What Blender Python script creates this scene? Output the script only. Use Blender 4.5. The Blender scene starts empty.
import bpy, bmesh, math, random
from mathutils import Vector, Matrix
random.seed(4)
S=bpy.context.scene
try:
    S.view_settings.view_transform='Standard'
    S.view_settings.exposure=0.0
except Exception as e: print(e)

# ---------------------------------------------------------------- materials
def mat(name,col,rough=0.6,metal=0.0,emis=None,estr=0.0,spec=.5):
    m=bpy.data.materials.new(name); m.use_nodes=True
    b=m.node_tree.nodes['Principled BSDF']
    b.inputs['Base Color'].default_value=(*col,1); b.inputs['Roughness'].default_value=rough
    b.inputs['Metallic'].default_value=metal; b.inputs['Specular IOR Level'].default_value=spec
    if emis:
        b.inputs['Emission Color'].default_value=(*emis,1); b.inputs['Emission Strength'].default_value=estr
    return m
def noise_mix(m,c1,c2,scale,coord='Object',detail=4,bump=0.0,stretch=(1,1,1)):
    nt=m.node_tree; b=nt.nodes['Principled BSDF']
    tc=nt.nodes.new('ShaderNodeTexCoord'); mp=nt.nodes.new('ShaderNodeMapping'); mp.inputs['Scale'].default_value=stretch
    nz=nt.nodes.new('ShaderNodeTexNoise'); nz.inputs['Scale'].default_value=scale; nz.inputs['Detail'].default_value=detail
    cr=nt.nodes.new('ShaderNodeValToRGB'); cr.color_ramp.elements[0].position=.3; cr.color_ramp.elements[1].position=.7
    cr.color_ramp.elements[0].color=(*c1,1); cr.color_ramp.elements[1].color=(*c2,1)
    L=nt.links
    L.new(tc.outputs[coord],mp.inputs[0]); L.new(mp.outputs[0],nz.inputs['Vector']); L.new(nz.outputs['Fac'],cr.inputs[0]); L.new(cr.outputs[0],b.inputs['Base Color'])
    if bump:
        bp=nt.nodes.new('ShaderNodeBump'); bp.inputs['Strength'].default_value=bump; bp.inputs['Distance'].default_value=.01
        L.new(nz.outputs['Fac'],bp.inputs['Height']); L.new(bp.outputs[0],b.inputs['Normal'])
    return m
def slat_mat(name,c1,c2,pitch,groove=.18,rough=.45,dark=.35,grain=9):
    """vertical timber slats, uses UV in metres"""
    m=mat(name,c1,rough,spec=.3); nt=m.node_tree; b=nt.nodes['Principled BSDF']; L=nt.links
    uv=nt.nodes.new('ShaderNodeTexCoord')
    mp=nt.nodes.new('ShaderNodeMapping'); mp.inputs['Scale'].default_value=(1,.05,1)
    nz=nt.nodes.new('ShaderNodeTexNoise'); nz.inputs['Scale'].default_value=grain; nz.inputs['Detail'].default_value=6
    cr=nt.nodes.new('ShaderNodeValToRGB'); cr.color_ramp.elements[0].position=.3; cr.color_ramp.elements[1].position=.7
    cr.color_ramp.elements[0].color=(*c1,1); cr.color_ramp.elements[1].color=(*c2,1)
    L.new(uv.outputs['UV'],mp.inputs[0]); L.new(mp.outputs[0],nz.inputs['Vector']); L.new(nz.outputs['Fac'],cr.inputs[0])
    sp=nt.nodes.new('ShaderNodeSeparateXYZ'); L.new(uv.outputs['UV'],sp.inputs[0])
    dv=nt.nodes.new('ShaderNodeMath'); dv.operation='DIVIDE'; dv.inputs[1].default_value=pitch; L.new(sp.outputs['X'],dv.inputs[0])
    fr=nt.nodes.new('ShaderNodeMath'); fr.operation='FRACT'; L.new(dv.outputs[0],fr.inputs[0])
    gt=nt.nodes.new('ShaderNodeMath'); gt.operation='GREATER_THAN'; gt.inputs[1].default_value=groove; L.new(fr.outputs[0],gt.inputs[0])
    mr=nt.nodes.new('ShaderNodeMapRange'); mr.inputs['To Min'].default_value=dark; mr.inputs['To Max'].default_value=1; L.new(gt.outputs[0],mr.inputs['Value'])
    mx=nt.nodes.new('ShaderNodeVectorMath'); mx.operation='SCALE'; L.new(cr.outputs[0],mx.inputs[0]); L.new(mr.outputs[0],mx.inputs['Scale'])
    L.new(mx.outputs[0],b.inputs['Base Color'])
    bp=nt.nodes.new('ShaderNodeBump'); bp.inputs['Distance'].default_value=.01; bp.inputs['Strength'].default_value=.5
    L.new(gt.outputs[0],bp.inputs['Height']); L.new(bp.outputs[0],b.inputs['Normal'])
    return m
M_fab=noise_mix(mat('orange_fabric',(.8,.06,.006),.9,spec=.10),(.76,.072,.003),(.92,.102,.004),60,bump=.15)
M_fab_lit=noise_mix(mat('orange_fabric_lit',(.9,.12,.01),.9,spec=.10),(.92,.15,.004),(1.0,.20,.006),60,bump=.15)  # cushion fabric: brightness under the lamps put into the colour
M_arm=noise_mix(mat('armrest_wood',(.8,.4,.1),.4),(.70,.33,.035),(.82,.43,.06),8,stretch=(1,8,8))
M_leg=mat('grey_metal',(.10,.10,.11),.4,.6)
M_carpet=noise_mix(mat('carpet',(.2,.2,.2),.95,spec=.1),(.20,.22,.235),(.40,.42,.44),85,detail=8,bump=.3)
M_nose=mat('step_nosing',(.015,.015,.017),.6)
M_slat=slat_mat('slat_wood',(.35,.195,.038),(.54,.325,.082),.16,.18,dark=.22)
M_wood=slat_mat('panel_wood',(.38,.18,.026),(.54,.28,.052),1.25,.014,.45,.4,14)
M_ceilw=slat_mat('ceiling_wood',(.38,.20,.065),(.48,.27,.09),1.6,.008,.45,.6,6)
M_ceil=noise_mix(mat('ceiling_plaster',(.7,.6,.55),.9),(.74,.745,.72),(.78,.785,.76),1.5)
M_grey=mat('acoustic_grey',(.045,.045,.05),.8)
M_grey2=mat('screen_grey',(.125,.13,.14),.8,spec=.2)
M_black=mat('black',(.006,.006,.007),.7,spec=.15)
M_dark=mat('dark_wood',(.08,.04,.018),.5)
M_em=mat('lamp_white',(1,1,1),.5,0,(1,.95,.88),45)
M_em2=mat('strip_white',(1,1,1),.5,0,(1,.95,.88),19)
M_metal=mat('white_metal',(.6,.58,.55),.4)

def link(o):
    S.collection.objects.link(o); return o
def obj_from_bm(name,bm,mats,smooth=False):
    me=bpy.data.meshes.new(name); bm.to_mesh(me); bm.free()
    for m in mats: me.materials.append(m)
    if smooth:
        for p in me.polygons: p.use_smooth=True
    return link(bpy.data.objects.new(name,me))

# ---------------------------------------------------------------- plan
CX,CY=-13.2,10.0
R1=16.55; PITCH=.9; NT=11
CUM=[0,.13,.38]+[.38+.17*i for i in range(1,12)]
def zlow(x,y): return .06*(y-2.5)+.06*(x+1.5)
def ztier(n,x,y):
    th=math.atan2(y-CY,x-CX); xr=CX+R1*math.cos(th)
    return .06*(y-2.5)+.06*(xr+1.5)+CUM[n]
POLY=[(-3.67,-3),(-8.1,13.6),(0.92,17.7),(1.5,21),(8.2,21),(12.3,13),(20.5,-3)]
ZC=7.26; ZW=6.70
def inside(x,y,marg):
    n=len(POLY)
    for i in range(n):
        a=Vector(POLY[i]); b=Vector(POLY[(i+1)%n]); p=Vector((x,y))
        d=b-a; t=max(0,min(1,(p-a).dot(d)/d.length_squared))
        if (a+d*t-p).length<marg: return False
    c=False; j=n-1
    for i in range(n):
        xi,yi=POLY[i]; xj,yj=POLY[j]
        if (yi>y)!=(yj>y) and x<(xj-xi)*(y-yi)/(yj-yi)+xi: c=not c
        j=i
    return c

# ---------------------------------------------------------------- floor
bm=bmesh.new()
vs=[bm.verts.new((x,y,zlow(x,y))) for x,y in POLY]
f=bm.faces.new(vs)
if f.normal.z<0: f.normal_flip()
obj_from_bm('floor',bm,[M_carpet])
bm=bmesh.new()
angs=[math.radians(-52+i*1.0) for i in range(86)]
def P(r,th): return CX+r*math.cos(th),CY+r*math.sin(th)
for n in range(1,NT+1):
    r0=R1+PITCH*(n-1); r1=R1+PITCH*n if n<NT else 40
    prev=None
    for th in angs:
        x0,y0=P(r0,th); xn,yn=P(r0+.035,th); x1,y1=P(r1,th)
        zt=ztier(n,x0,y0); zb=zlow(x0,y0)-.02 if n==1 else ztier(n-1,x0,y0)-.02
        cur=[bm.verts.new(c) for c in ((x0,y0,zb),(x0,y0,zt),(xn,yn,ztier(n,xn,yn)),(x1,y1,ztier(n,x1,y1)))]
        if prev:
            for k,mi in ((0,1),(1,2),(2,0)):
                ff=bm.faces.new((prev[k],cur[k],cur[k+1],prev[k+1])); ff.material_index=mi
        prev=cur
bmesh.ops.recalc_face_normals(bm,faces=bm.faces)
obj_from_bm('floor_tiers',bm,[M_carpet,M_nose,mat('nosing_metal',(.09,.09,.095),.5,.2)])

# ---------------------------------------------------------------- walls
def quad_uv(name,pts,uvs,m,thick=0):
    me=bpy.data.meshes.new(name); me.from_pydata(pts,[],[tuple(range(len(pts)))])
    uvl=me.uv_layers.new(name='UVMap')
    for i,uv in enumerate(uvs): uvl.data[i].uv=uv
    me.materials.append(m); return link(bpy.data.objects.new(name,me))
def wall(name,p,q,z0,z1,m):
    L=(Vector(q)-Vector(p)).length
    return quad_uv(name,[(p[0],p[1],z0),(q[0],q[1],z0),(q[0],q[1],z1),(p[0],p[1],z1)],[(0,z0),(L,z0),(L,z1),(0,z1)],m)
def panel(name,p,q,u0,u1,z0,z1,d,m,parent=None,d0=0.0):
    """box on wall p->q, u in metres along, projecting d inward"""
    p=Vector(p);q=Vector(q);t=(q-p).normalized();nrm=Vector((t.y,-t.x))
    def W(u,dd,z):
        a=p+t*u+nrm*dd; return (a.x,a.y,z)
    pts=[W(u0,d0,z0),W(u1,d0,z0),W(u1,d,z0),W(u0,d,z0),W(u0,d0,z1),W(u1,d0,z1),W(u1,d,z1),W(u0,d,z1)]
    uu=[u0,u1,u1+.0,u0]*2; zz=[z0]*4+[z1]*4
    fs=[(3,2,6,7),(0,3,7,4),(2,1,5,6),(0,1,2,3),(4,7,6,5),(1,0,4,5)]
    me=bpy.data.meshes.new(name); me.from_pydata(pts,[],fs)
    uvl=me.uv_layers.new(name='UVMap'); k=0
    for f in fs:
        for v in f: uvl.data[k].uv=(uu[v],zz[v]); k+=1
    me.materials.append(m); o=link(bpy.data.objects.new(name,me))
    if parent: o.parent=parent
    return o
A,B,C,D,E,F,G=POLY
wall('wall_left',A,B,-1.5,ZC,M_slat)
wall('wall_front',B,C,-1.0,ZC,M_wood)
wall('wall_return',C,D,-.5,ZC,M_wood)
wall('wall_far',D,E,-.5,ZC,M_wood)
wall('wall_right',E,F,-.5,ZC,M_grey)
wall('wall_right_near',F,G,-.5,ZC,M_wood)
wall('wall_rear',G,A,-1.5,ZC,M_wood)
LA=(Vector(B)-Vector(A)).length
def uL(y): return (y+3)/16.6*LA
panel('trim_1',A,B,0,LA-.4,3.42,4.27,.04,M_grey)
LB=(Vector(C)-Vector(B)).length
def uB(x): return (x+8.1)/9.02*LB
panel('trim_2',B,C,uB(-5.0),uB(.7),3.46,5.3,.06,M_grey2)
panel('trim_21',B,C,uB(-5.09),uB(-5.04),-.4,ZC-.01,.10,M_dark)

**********

# PROBLEM TO WORK ON:
Lines from the beginning of the data above through the line containing "except Exception as e: print(e)" are to be returned exactly, and no others.

# WRITTEN SOLUTION:
What Blender Python script creates this scene? Output the script only. Use Blender 4.5. The Blender scene starts empty.
import bpy, bmesh, math, random
from mathutils import Vector, Matrix
random.seed(4)
S=bpy.context.scene
try:
    S.view_settings.view_transform='Standard'
    S.view_settings.exposure=0.0
except Exception as e: print(e)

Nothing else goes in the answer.